Economic Opportunity

Paterson is the place that our first Secretary of the Treasury selected to launch what we have come to call the American Dream.  The young Alexander Hamilton arrived in New York from a Caribbean Island with no money but became one of the most respected leaders in our history.  Having witnessed the barbaric treatment of slaves in the Caribbean Islands, he was the most fervent anti-slavery advocate among the Founding Fathers.  Hamilton worked to create an economy based not on slavery but in freedom, rewarding not social status but hard work, and providing not discrimination against some but opportunities for all.

In Paterson, Hamilton implemented his deeply held belief in a meritocracy, embracing hard work and accomplishments.  Perhaps because Hamilton was born out of wedlock to a mother with very limited resources on the island of Nevis, he rejected cultural standards that rewarded the rich solely for the accident of familial, social status.

Hamilton worked to create an economy in Paterson driven by the labor of free men and women rather than slaves and a society that rewarded hard work rather than an inherited privilege.  He wrote about the advantages of the manufacturing that would begin in Paterson:

Additional employment to classes of the community not ordinarily engaged in the business.  The promoting of immigration from foreign countries.  The furnishing of greater scope for the diversity of talents and dispositions which discriminate men from each other.

Hamilton biographer Ron Chernow recently said, “President Obama could use this in his speeches verbatim.”

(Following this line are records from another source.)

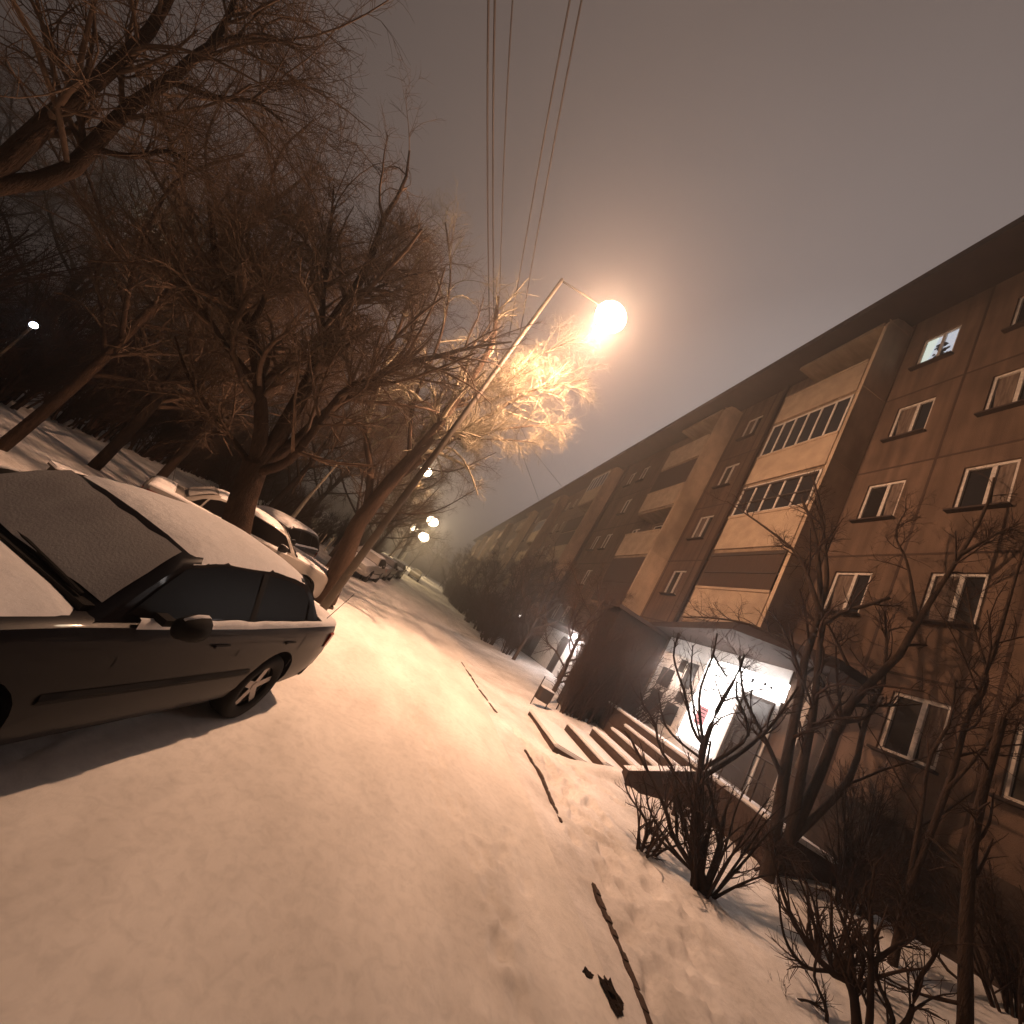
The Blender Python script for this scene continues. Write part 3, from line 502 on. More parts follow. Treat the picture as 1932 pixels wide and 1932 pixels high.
WIRES = [([[-6.78, 1.45, 13.22], [-5.6, 6.58, 12.6], [-4.86, 9.78, 12.35], [-4.12, 12.99, 12.2], [-3.38, 16.2, 12.1]], 0.018, 'leftmost of the five overhead wires above the trees'), ([[-6.63, 1.63, 13.22], [-5.45, 6.51, 12.6], [-4.72, 9.56, 12.35], [-3.98, 12.61, 12.2], [-3.24, 15.66, 12.1]], 0.018, 'second overhead wire from the left'), ([[-5.89, 2.56, 13.22], [-5.05, 6.31, 12.6], [-4.53, 8.65, 12.35], [-4.0, 11.0, 12.2], [-3.48, 13.34, 12.1]], 0.012, 'thin middle wire of the five overhead wires'), ([[-4.53, 0.67, 13.22], [-3.85, 5.72, 12.6], [-3.42, 8.88, 12.35], [-3.0, 12.03, 12.2], [-2.58, 15.18, 12.1]], 0.014, 'fourth overhead wire from the left'), ([[-4.4, 0.71, 13.22], [-3.62, 5.61, 12.6], [-3.13, 8.67, 12.35], [-2.64, 11.73, 12.2], [-2.15, 14.79, 12.1]], 0.014, 'rightmost of the five overhead wires'), ([[-3.81, 16.13, 13.0], [-1.21, 25.5, 14.0], [8.1, 49.91, 17.19]], 0.016, 'thin wire slanting down to the roof edge, left one'), ([[-1.77, 22.0, 13.5], [1.49, 30.27, 15.0], [8.1, 39.9, 17.06]], 0.014, 'thin wire slanting down to the roof edge, right one')]
# ------------------------------------------------------------ trees and shrubs
def crown(rng, limbs, spec, matl, name, parent, kfine=3):
    """limbs: list of (pts,(r0,r1)); spec: list of (count, tmin, len, ang, up, npts, rfac)"""
    P = np.stack([smooth_poly(p,10) for p,_ in limbs]); R0 = np.array([r[0] for _,r in limbs]); R1 = np.array([r[1] for _,r in limbs])
    ls = np.linalg.norm(P[:,-1]-P[:,0],axis=1); ls = np.clip(ls/np.median(ls),.5,1.5); out = []
    for li,(c,tmin,Lm,ang,up,N,rf) in enumerate(spec):
        P,R0,R1 = children(rng,P,R0,R1,c,tmin,1.0,Lm,ang,up,N,rf,wig=.14+.08*li,lscale=ls if li==0 else None)
        out.append(tubes(P,np.maximum(R0,.0025),np.maximum(R1,.0014),4 if li==0 else kfine))
    V,F = join(out); return link(name, fast_mesh(name,V,F,matl), parent)
def limbs_mesh(limbs, matl, name, parent, k=8):
    out = []
    for p,(a,b_) in limbs:
        q = smooth_poly(p,14)[None]; out.append(tubes(q,np.array([a]),np.array([b_]),k))
    V,F = join(out); return link(name, fast_mesh(name,V,F,matl), parent)
def shift(limbs, base): return [([[q[0]-base[0],q[1]-base[1],q[2]-base[2]] for q in p], r) for p,r in limbs]
def traced(name, limbs, base, label, cat, spec, seed, mt=TWIG, group=None, bark=BARK, flare=None, skip=0):
    base = (base[0],base[1],z_at(base[0],base[1])); t = empty(name, base, 0, label, cat, group); l = shift(limbs,base); rng = np.random.default_rng(seed)
    l0 = list(l)
    if flare: l0.append(([ [0,0,-.2],[0,0,.05],list(l[0][0][0])],(flare,l[0][1][0])))
    limbs_mesh(l0,bark,'trunk' if cat=='tree' else 'stems',t)
    crown(rng,l[skip:],spec,mt,'crown' if cat=='tree' else 'twigs',t); return t
A = (R(25),R(60))
big = [(20,.22,1.35,A,.25,6,.55),(9,.15,.7,(R(25),R(65)),.15,5,.5),(6,.1,.36,(R(25),R(70)),.1,4,.5)]
traced('bare_tree',T1,(T1[0][0][0][0],T1[0][0][0][1]),'forked bare tree with dark trunk rising behind the snowy roof of the foreground car','tree',big,11,flare=.3,skip=1)
big2 = [(20,.2,1.3,A,.2,6,.5),(9,.1,.72,(R(25),R(65)),.1,5,.45),(7,.1,.38,(R(25),R(70)),.05,4,.5)]
T2X = T2[:-4]+[([[-1.96, 10.81, 6.2], [-1.32, 11.23, 8.2], [-0.69, 11.64, 10.120000000000001], [-0.14, 12.0, 11.46]], (0.05, 0.012)), ([[-1.96, 10.81, 6.2], [-0.88, 11.33, 7.859999999999999], [0.2, 11.85, 9.48], [1.12, 12.3, 10.76]], (0.05, 0.012)), ([[-1.92, 10.77, 5.1], [-0.79, 11.2, 6.3999999999999995], [0.35, 11.63, 7.67], [1.32, 12.0, 8.65]], (0.05, 0.012)), ([[-1.92, 10.77, 5.1], [-1.01, 11.06, 5.87], [-0.11, 11.35, 6.619999999999999], [0.67, 11.6, 7.19]], (0.05, 0.012)), ([[-1.92, 10.77, 5.1], [-1.47, 10.96, 5.7299999999999995], [-1.01, 11.14, 6.3500000000000005], [-0.62, 11.3, 6.85]], (0.05, 0.012)), ([[-1.96, 10.81, 6.2], [-1.54, 11.02, 7.29], [-1.12, 11.22, 8.33], [-0.76, 11.4, 9.03]], (0.05, 0.012))]+T2[-1:]
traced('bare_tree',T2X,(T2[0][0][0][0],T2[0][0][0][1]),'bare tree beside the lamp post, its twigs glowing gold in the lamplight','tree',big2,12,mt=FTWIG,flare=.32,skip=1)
T0X = [([[-7.3,2.6,-.3],[-7.2,2.7,1.2],T0[0][0][0]],(.2,.09)),([[-7.2,2.7,1.2],T0[1][0][0]],(.16,.09))]+[(q,(a*.6,b_)) for q,(a,b_) in T0]
big0 = [(15,.3,1.4,A,.1,6,.45),(8,.1,.8,(R(25),R(65)),-.1,5,.45),(6,.1,.42,(R(25),R(70)),-.15,4,.5)]
traced('bare_tree',T0X,(-7.3,2.6),'dark tree whose heavy branches hang over the top left of the picture','tree',big0,13,skip=2)
mid = [(12,.25,.8,A,.2,5,.5),(7,.1,.45,(R(25),R(60)),.1,4,.5),(4,.1,.22,(R(25),R(60)),.1,4,.5)]
def down(l,base): return [([[base[0],base[1],z_at(*base)-.1],list(l[0][0][0])],(l[0][1][0]*1.2,l[0][1][0]))]+l
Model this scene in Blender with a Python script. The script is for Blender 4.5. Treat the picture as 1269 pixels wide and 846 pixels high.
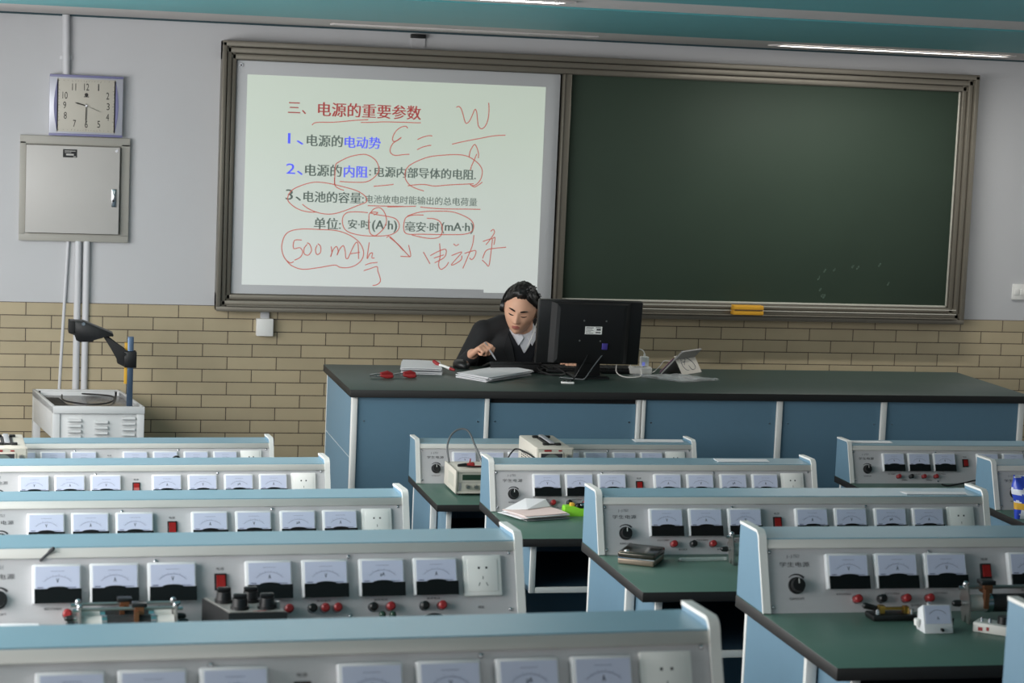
import bpy, bmesh, math, random
from mathutils import Vector, Matrix, noise
random.seed(7)
SC = bpy.context.scene
COL = SC.collection
for o in list(bpy.data.objects):
    bpy.data.objects.remove(o)

# ---------------------------------------------------------------- camera, world, lights, exposure
cam_d = bpy.data.cameras.new('camera')
cam_d.sensor_width = 36.0
cam_d.lens = 2680.2 / 1269 * 36.0
cam_d.clip_start, cam_d.clip_end = 0.05, 60
cam_d.dof.use_dof = True
cam_d.dof.focus_distance = 8.6
cam_d.dof.aperture_fstop = 10.0
cam = bpy.data.objects.new('camera', cam_d)
COL.objects.link(cam)
_R, _U, _F = Vector((0.97361, -0.22428, 0.04219)), Vector((-0.01494, 0.12183, 0.99244)), Vector((0.22772, 0.96688, -0.11527))
cam.matrix_world = Matrix(((_R.x, _U.x, -_F.x, 0), (_R.y, _U.y, -_F.y, 0), (_R.z, _U.z, -_F.z, 2.3628), (0, 0, 0, 1)))
SC.camera = cam
SC.view_settings.view_transform = 'Standard'
SC.view_settings.look = 'None'
SC.view_settings.gamma = 1
SC.view_settings.exposure = 0.0
SC.view_settings.use_curve_mapping = False
wd = bpy.data.worlds.new('world')
SC.world = wd
wd.use_nodes = True
wd.node_tree.nodes['Background'].inputs['Color'].default_value = (1.0, 0.99, 0.97, 1)
wd.node_tree.nodes['Background'].inputs['Strength'].default_value = 0.2


def area(name, loc, direction, sx, sy, power, color):
    l = bpy.data.lights.new(name, 'AREA')
    l.shape = 'RECTANGLE'
    l.size, l.size_y, l.energy, l.color = sx, sy, power, color
    o = bpy.data.objects.new(name, l)
    COL.objects.link(o)
    o.location = loc
    o.rotation_euler = Vector(direction).to_track_quat('-Z', 'Y').to_euler()
    return o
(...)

In contrast to the New England mill towns built by Boston’s wealthy elite, Paterson provided the very opportunities that Hamilton sought. The Paterson industries provided not only entry-level jobs but also gave poor immigrants a genuine opportunity to rise to the top of society.  The noted social historian Herbert Gutman systematically studied the leading mill owners in Paterson and concluded that “the rags-to-riches promise was not a mere myth in Paterson.”

Building upon the research from a series of articles in Scientific American in the middle of the nineteenth century, Gutman wrote:

Scientific American, groping for a simple sociological generalization about these men, praised Paterson’s early enterprisers in these words: “In the eastern states, flourishing cities have been built up by corporations of wealthy capitalists…In Paterson, it was different.  With few exceptions, almost every manufacturer started, financially, at zero, enlarging his establishment as the quicksilver expanded in his purse.” Scientific American was not guilty of mouthing abstract rhetoric or just putting forth a paean of traditional tribute to an invisible hero, the “self-made man.” Instead, it accurately described the successful locomotive, iron, and machinery manufacturers of the era, and what it wrote applied as well to a group in 1840 and 1880 as in 1859.

Continuing in the spirit of Hamilton’s strident anti-slavery views, Paterson became an important stop on the Underground Railroad in the 19th century. As one historian would write: “This town was a well recognized ‘station’ on the road by which runaway slaves from the South were helped on their way to Canada and freedom…[A]nti-slavery men in Paterson…were ready to take great risks to aid the fugitives in their flight toward the North star.” Frederick Douglass escaped through Paterson in 1859 as he fled north when suspected of complicity in John Brown’s raid.